Na reunião seguinte do Copom, em novembro, novamente as incertezas fiscais voltam a preocupar e dois diretores já votam por uma alta dos juros. Tombini explica para Nelson Barbosa que a dúvida em questão é quando o governo voltaria a poupar dinheiro para pagar juros da dívida. E ainda ressaltou que há incertezas em relação à composição do chamado superávit primário.
JUROS PARA COMBATER INFLAÇÃO
Tombini promete que as ações de política monetária restringirão a propagação dessa alta de preços para períodos mais distantes, contendo os chamados efeitos de segunda ordem sobre os demais preços da economia. E a recessão, intensificada por eventos não econômicos, contribuirá para queda da inflação e auxiliará na quebra da resiliência de preços.
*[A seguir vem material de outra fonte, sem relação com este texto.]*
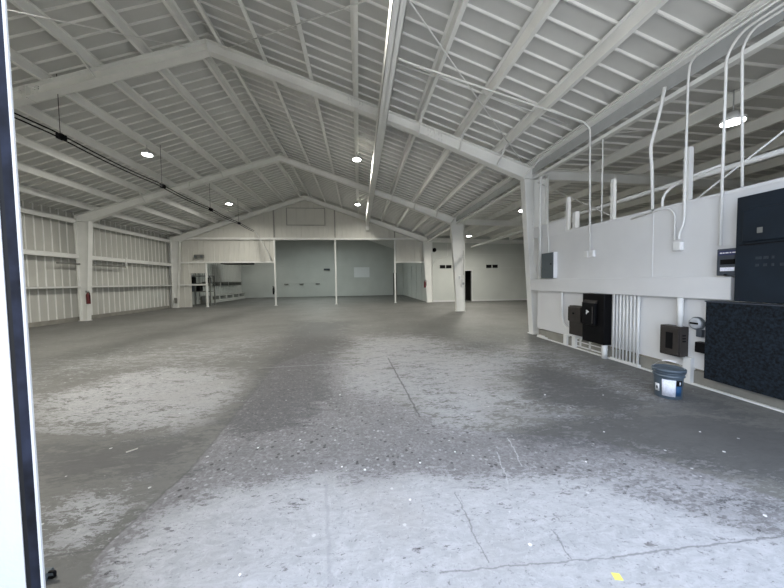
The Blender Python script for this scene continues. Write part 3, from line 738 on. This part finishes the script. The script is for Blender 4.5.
# black switchgear and brown neighbour
bg=thing('switchgear_box',(XR-.1,5.1,.22),'large black switchgear box with an arrow mark beneath the ledge','switchgear')
MB().bbox(XR-.16,XR,4.82,5.33,.25,1.165,.006).build('cabinet',M['black'],bg)
MB().bbox(XR-.22,XR-.16,4.97,5.28,.58,1.00,.012).build('cover_door',M['black'],bg)
MB().prism([(XR-.22,.99),(XR-.16,1.05),(XR-.16,.99)],'y',4.97,5.28).build('hood',M['brown'],bg)
mb=MB(); mb.prism([(5.14,.80),(5.09,.83),(5.14,.86)],'x',XR-.223,XR-.219); mb.box(XR-.223,XR-.219,5.15,5.165,.78,.86)
mb.build('arrow_mark',M['white'],bg)
MB().bbox(XR-.235,XR-.219,5.0,5.015,.62,.93,.004).build('handle',M['brown'],bg)
cond([(XR-.09,4.87,.25),(XR-.09,4.87,.0)],'fat white pipe from the black switchgear to the floor',.045)
br=thing('breaker_box',(XR-.08,5.7,.3),'brown breaker box left of the large black switchgear','breaker box')
MB().bbox(XR-.13,XR,5.36,5.74,.30,.90,.008).build('cabinet',M['brown'],br)
MB().bbox(XR-.17,XR-.13,5.38,5.73,.58,.88,.012).build('door',M['brown'],br)
MB().cylx(XR-.185,XR-.17,5.56,.75,.02,10).build('knob',M['black'],br)
# bundle of risers
for k in range(8):
    y=4.74-k*.066
    r_=.014 if k not in (7,) else .020
    o=MB().tube([(XR-.04,y,.0),(XR-.04,y,1.17)],r_,10).build('riser_conduit',M['conduit'])
    tag(o,'white vertical riser conduit below the ledge, %s from the black switchgear'%nth[k],'conduit','riser conduit bank')
mb=MB().box(XR-.065,XR-.015,4.24,4.78,.01,.05); 
tag(mb.build('floor_strip',M['conduit']),'white base strip holding the bank of riser conduits','base strip')

# ------------------------------------------------------------------ bucket
bx,by=3.74,3.18; R0,R1,HB=.128,.150,.355
bk=thing('bucket',(bx,by,0),'grey-blue plastic pail with lid and labels standing by the service wall','bucket')
pr=[(.0,.004),(R0-.004,.0),(R0,.008),(R1-.012,.255),(R1-.010,.262),(R1+.001,.264),(R1+.001,.272),(R1-.006,.276),(R1-.004,.300),(R1+.004,.303),(R1+.004,.311),(R1-.004,.314),(R1-.003,.330)]
MB().lathe(bx,by,pr,40).build('pail_body',M['pail'],bk)
ld=MB().lathe(bx,by,[(R1-.002,.322),(R1+.010,.322),(R1+.012,.345),(R1+.006,.357),(R1-.008,.358),(R1-.014,.346),(R1-.03,.344),(.02,.343),(.001,.343)],40).build('lid',M['pail'],bk)
def wrap(a0,a1,z0,z1,off,m,name,n=10):
    mb=MB()
    for i in range(n):
        for (r_) in (0,):
            pass
    vs=[]
    for i in range(n+1):
        a=a0+(a1-a0)*i/n
        for z in (z0,z1):
            r_=R0+(R1-.012-R0)*z/.255+off; vs.append((bx+r_*math.cos(a),by+r_*math.sin(a),z))
    k=len(vs)
    for i in range(n+1):
        a=a0+(a1-a0)*i/n
        for z in (z0,z1):
            r_=R0+(R1-.012-R0)*z/.255+off-.002; vs.append((bx+r_*math.cos(a),by+r_*math.sin(a),z))
    mb.v=vs
    for i in range(n): mb.face([2*i,2*i+2,2*i+3,2*i+1],True); mb.face([k+2*i+1,k+2*i+3,k+2*i+2,k+2*i],True)
    for i in range(n): mb.face([2*i,k+2*i,k+2*i+2,2*i+2]); mb.face([2*i+1,2*i+3,k+2*i+3,k+2*i+1])
    mb.face([0,1,k+1,k]); mb.face([2*n,k+2*n,k+2*n+1,2*n+1])
    return mb.build(name,M[m],bk)
fa=math.atan2(-by,-bx)                      # direction from pail to the doorway
wrap(fa-.42,fa+.52,.035,.235,.0022,'label','paper_label')
wrap(fa+.54,fa+1.02,.045,.165,.0022,'blue','blue_label')
wrap(fa+.54,fa+1.02,.167,.235,.0022,'black','black_label')
wrap(fa+.78,fa+.90,.18,.215,.0035,'label','round_mark',4)
wrap(fa-1.02,fa-.62,.075,.165,.0022,'white','small_sticker')
wrap(fa-.90,fa-.76,.10,.135,.0035,'dgrey','sticker_mark',4)
hp=[]
for i in range(17):
    a=PI*i/16; hp.append((bx+(R1+.012)*math.cos(a)*math.cos(fa+PI/2),by+(R1+.012)*math.cos(a)*math.sin(fa+PI/2),.28+.16*math.sin(a)))
hn=MB().tube(hp,.0025,6).build('handle',M['metal'],bk)
MB().tube([hp[6],hp[7],hp[8],hp[9],hp[10]],.007,10).build('grip',M['white'],hn)

# ------------------------------------------------------------------ small things on the floor
def onfloor(px): return unp(px)
x,y=onfloor((617,577))
mb=MB(); mb.prism([(x-.022,y-.012),(x+.016,y-.020),(x+.024,y+.012),(x-.012,y+.022)],'z',.0005,.003)
tag(mb.build('sticky_note',M['yellow']),'small yellow paper square lying on the floor near the doorway','note')
a=onfloor((126,453)); b=onfloor((138,449))
tag(MB().beam((a[0],a[1],.006),(b[0],b[1],.006),.010,.008).build('wood_sliver',M['stick']),'thin pale sliver of wood lying on the left floor','sliver')
fx,fy=-1.56,1.585
fb=thing('floor_bracket',(fx,fy,0),'small grey block with a black hook on the floor inside the door jamb','floor bracket')
MB().bbox(fx-.04,fx+.005,fy-.01,fy+.03,0,.04,.004).build('block',M['grey'],fb)
MB().tube(arc([(fx+.005,fy,.012),(fx+.035,fy,.012),(fx+.035,fy,.042),(fx+.01,fy,.042)],.01),.006,8).build('hook',M['black'],fb)
# chips of paint
cm=M['white']
proto=None
chips=[(342,467),(340,395),(187,372),(222,383),(604,432),(586,462),(420,463),(455,452),(498,352),(470,395),(545,395),(365,470),(300,440),(258,448),(700,432),(724,452),(765,516),(240,575),(530,545),(410,500)]
for i,p in enumerate(chips):
    x,y=onfloor(p); s=.008+.004*random.random()
    if proto is None:
        mb=MB(); mb.prism([(-1,-.5),(.2,-.9),(1,-.1),(.5,.8),(-.6,.7)],'z',0,.35)
        proto=mb.build('paint_chip',cm); c=proto
    else: c=proto.copy(); C.objects.link(c)
    c.location=(x,y,.001); c.scale=(s,s,s); c.rotation_euler=(0,0,random.random()*6)
    tag(c,'tiny white flake of paint loose on the concrete floor','paint flake','loose paint flakes')

# ------------------------------------------------------------------ doorway jamb
jb=thing('door_jamb',(-1.05,YF,0),'white doorway jamb with a dark glossy seal at the left edge','door jamb')
MB().box(-1.35,-1.045,YF,YF+.008,-.1,4.3).build('outer_face',M['jamb'],jb)
MB().box(-1.045,-1.030,YF+.002,YF+.010,0,4.3).build('gap_strip',M['black'],jb)
MB().box(-1.030,-1.002,YF,YF+.010,0,4.3).build('seal_strip',M['seal'],jb)
MB().box(-1.002,-.994,YF-.001,YF+.004,0,4.3).build('edge_bead',M['jamb'],jb)

# ------------------------------------------------------------------ light from outside
w=bpy.data.worlds.new('sky'); bpy.context.scene.world=w; w.use_nodes=True
bg_=w.node_tree.nodes['Background']; bg_.inputs[0].default_value=(.70,.81,1.0,1); bg_.inputs[1].default_value=2.0
sd=bpy.data.lights.new('sun','SUN'); sd.energy=11.0; sd.angle=math.radians(1); sd.color=(1,.96,.90)
so=bpy.data.objects.new('sun',sd); C.objects.link(so)
so.rotation_euler=Vector((.45,-.35,-1)).to_track_quat('-Z','Y').to_euler(); so.location=(0,-5,12)

# ------------------------------------------------------------------ camera
F=295.95; yaw,pi_,ro=.1103,-.0431,.0139
f=Vector((math.sin(yaw)*math.cos(pi_),math.cos(yaw)*math.cos(pi_),math.sin(pi_)))
r=Vector((math.cos(yaw),-math.sin(yaw),0)); u=r.cross(f)
r2=r*math.cos(ro)-u*math.sin(ro); u2=u*math.cos(ro)+r*math.sin(ro)
cam=bpy.data.cameras.new('camera'); co=bpy.data.objects.new('camera',cam); C.objects.link(co)
cam.sensor_width=36; cam.lens=F/784*36; cam.clip_start=.02
m4=Matrix(((r2.x,u2.x,-f.x,0),(r2.y,u2.y,-f.y,0),(r2.z,u2.z,-f.z,H_EYE),(0,0,0,1)))
co.matrix_world=m4
sc=bpy.context.scene; sc.camera=co
sc.view_settings.view_transform='Standard'; sc.view_settings.look='None'; sc.view_settings.gamma=1; sc.view_settings.exposure=0.85
sc.view_settings.use_curve_mapping=False
sc.cycles.max_bounces=8; sc.cycles.diffuse_bounces=5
No entanto, o presidente do BC, colocou uma condicionante nesse processo:
“O Banco Central ressalta que a política monetária deve também buscar o período adequado para que a inflação volte à trajetória das metas previamente definidas, o que depende, sobretudo, da magnitude e do grau de persistência dos ajustes de preços relativos”, disse, antes de prometer cumprir a meta no ano que vem:
“Nesse contexto, é importante ressaltar que, independentemente do contorno das demais políticas, o Banco Central adotará as medidas necessárias de forma a assegurar o cumprimento dos objetivos do regime de metas, ou seja, circunscrever a inflação aos limites estabelecidos pelo CMN, em 2016, e fazer convergir a inflação para a meta de 4,5%, em 2017”.
Em entrevista ao Jornal Nacional, Tombini deixou claro que a autoridade monetária usará a taxa básica de juros para conter a inflação.
— O Banco Central tem a taxa de juros básica da economia e este é um instrumento que vem utilizando e utilizará, quando necessário, para trazer a inflação para meta em 2017 e para fazê-la passar por debaixo de 6,5% neste ano — disse Tombini ao noticiário da TV Globo.
Em nota, o ministro da Fazenda informou que o controle da inflação é prioridade do governo.
Essa foi a quarta vez que um presidente do BC teve de enviar uma carta ao ministro da Fazenda por descumprir a meta de inflação. Desde 2004, o IPCA ficava dentro dos limites estabelecidos pela equipe econômica e não havia necessidade de uma correspondência formal.